More recently they were tasked to tackle problems with fly-grazed horses and will soon be expected to enforce even stricter conditions on an even bigger range of animal establishments but with no extra funding.

Rachel Williams, senior parliamentary advisor at the RSPCA said: “Councils are under increasing pressure from budget cuts, and, sadly, animal services are often the first to be affected. There is no sign that demand for these services is reducing and if anything, councils are being asked to do more crucial animal welfare work – with no extra funding.

“We’re concerned that councils need more funds or animals could suffer. Everyone involved, at all levels of government, must start to recognise and value the work of the hardworking staff involved in protecting welfare.”

An RSPCA report – Ten Ideas in 10 years has been released as the charity recognises local authorities for pioneering initiatives to improve animal welfare through its PawPrints Awards.
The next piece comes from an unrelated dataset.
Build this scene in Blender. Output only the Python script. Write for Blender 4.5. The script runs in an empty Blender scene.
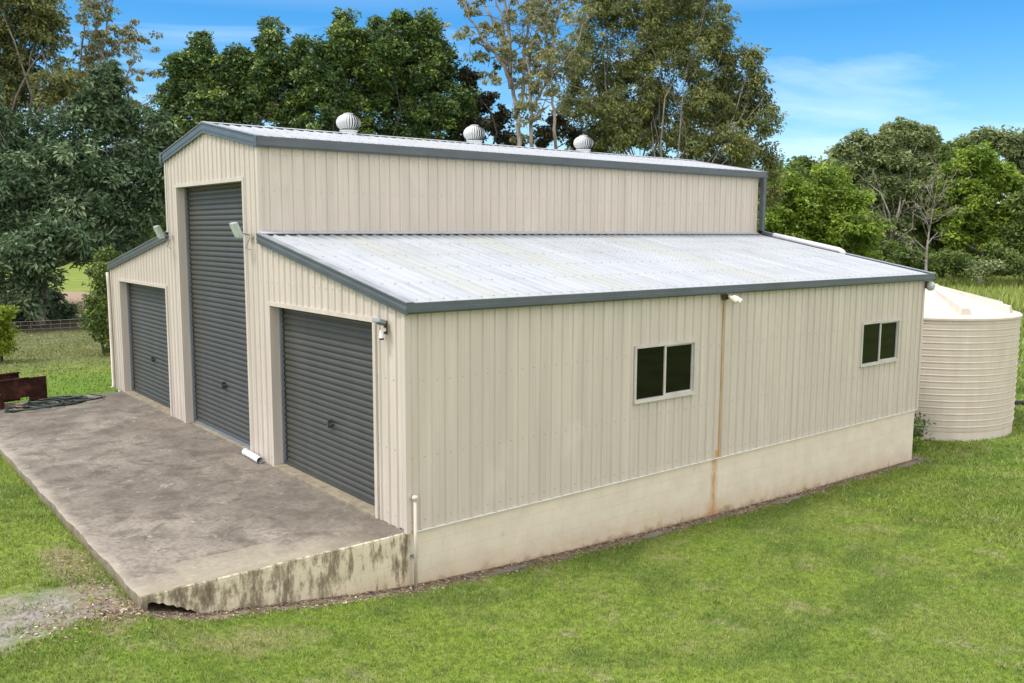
import bpy, math, random
import numpy as np
from mathutils import Matrix, Vector
rs = np.random.RandomState(7); random.seed(7)
scn = bpy.context.scene; COL = scn.collection
# ------------------------------------------------------------------ camera basis (solved from the photograph)
CAM = np.array([-6.049, -9.7522, 3.9653])
F_ = np.array([0.62011583, 0.77469527, -0.12370766]); R_ = np.array([0.78096945, -0.62455868, 0.00362845]); U_ = np.array([0.07445175, 0.09886196, 0.99231207])
FPX = 892.16
def ray(u, v): return F_ + R_*(u-512)/FPX + U_*(341.5-v)/FPX
def at_depth(u, v, d): return CAM + ray(u, v)*d
L, W1, W2, W3 = 13.447, 4.506, 4.645, 4.443
YW = W1+W2; YT = YW+W3; YR = W1+W2/2

# ------------------------------------------------------------------ helpers
def tag(o, label=None, cat=None, group=None, kind=None):
    if label: o['label'] = label
    if cat: o['category'] = cat
    if group: o['group'] = group
    if kind: o['kind'] = kind
    return o
def empty(name, loc=(0,0,0), label=None, cat=None, group=None):
    o = bpy.data.objects.new(name, None); COL.objects.link(o); o.location = loc; o.empty_display_size = .2
    return tag(o, label, cat, group)
class MB:
    def __init__(s): s.v=[]; s.f=[]; s.m=[]
    def quad(s, a, b, c, d, m=0):
        n=len(s.v); s.v += [tuple(a),tuple(b),tuple(c),tuple(d)]; s.f.append((n,n+1,n+2,n+3)); s.m.append(m)
    def tri(s, a, b, c, m=0):
        n=len(s.v); s.v += [tuple(a),tuple(b),tuple(c)]; s.f.append((n,n+1,n+2)); s.m.append(m)
    def hexa(s, p, m=0):
        n=len(s.v); s.v += [tuple(q) for q in p]
        for f in ((0,3,2,1),(4,5,6,7),(0,1,5,4),(1,2,6,5),(2,3,7,6),(3,0,4,7)): s.f.append(tuple(n+i for i in f)); s.m.append(m)
    def box(s, x0,y0,z0,x1,y1,z1, m=0):
        s.hexa([(x0,y0,z0),(x1,y0,z0),(x1,y1,z0),(x0,y1,z0),(x0,y0,z1),(x1,y0,z1),(x1,y1,z1),(x0,y1,z1)], m)
    def obox(s, c, ax, ay, az, m=0):   # centre + three half axes
        c,ax,ay,az=[np.array(t,float) for t in (c,ax,ay,az)]
        s.hexa([c-ax-ay-az,c+ax-ay-az,c+ax+ay-az,c-ax+ay-az,c-ax-ay+az,c+ax-ay+az,c+ax+ay+az,c-ax+ay+az], m)
    def beam(s, a, b, h, prof, m=0):
        """extrude a closed 2-D profile [(n,u)] from a to b; n along vector h[0], u along vector h[1]"""
        a,b=np.array(a,float),np.array(b,float); N,U=np.array(h[0],float),np.array(h[1],float); n=len(s.v); k=len(prof)
        for p in (a,b):
            for q in prof: s.v.append(tuple(p+N*q[0]+U*q[1]))
        for i in range(k):
            j=(i+1)%k; s.f.append((n+i,n+j,n+k+j,n+k+i)); s.m.append(m)
        s.f.append(tuple(n+i for i in range(k))[::-1]); s.m.append(m)
        s.f.append(tuple(n+k+i for i in range(k))); s.m.append(m)
    def tube(s, pts, rad, seg=8, m=0, cap=True):
        pts=[np.array(p,float) for p in pts]; n0=len(s.v); K=len(pts)
        if not hasattr(rad,'__len__'): rad=[rad]*K
        pu=None
        for i,p in enumerate(pts):
            t=pts[min(i+1,K-1)]-pts[max(i-1,0)]; t=t/(np.linalg.norm(t)+1e-9)
            if pu is None:
                u=np.cross(t,[0,0,1.]); 
                if np.linalg.norm(u)<.1: u=np.cross(t,[1.,0,0])
            else: u=pu-t*np.dot(pu,t)
            u/=np.linalg.norm(u); pu=u; w=np.cross(t,u)
            for k in range(seg):
                a=2*math.pi*k/seg; s.v.append(tuple(p+rad[i]*(math.cos(a)*u+math.sin(a)*w)))
        for i in range(K-1):
            for k in range(seg):
                a=n0+i*seg+k; b=n0+i*seg+(k+1)%seg; s.f.append((a,b,b+seg,a+seg)); s.m.append(m)
        if cap:
            s.f.append(tuple(n0+k for k in range(seg))[::-1]); s.m.append(m)
            s.f.append(tuple(n0+(K-1)*seg+k for k in range(seg))); s.m.append(m)
    def lathe(s, prof, c=(0,0), seg=32, m=0):
        n0=len(s.v)
        for r,z in prof:
            for k in range(seg):
                a=2*math.pi*k/seg; s.v.append((c[0]+r*math.cos(a),c[1]+r*math.sin(a),z))
        for i in range(len(prof)-1):
            for k in range(seg):
                a=n0+i*seg+k; b=n0+i*seg+(k+1)%seg; s.f.append((a,b,b+seg,a+seg)); s.m.append(m)
    def build(s, name, mats, parent=None, smooth=False, bevel=0):
        me=bpy.data.meshes.new(name); me.from_pydata(s.v,[],s.f); 
        if not isinstance(mats,(list,tuple)): mats=[mats]
        for m in mats: me.materials.append(m)
        me.polygons.foreach_set('material_index', s.m)
        if smooth: me.polygons.foreach_set('use_smooth',[True]*len(s.f))
        me.update(); o=bpy.data.objects.new(name, me); COL.objects.link(o)
        if parent:
            o.parent=parent
            o.location = -Vector(parent.location) if parent.parent is None else (0,0,0)
        if bevel:
            b=o.modifiers.new('bevel','BEVEL'); b.width=bevel; b.segments=2; b.limit_method='ANGLE'
        return o
def sub(mb, name, mats, part, **k):       # a sub-part under a part whose mesh is in world coordinates
    o=mb.build(name, mats, None, **k); o.parent=part; return o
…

The report features the 10 best examples of ideas that have won the charity’s prestigious Innovator in Animal Welfare Award in the last ten years since the RSPCA PawPrints awards were created – innovation that makes a real and lasting improvement to animal welfare without placing a huge financial burden on the cash-strapped organisations who are delivering them.

The 10 ideas:

1 Multi-agency working

2 Protecting equine welfare and tackling ownership

3 Promoting responsible dog ownership

4 Ensuring the welfare of dogs in kennels

5 Tackling the illegal pet trade

6 Ensuring animals are not forgotten in contingency planning

7 Protecting the welfare of pets in housing

8 Protecting vulnerable people – and their animals

9 Enforcement, education and prevention

10 Protecting farm animal welfare

Rachel Williams added: “The work that local authorities, housing providers, contingency planners, the police and other public sector organisations do to protect and improve animal welfare is absolutely vital and should be recognised and celebrated.

“However we feel there needs to be political will from elected representatives to stop animal services from being sacrificed when budgets are tight or tightened further, crucially, here needs to be more money, more guidance and more support from national governments to help protect animal welfare services and dedicated animal welfare staff.”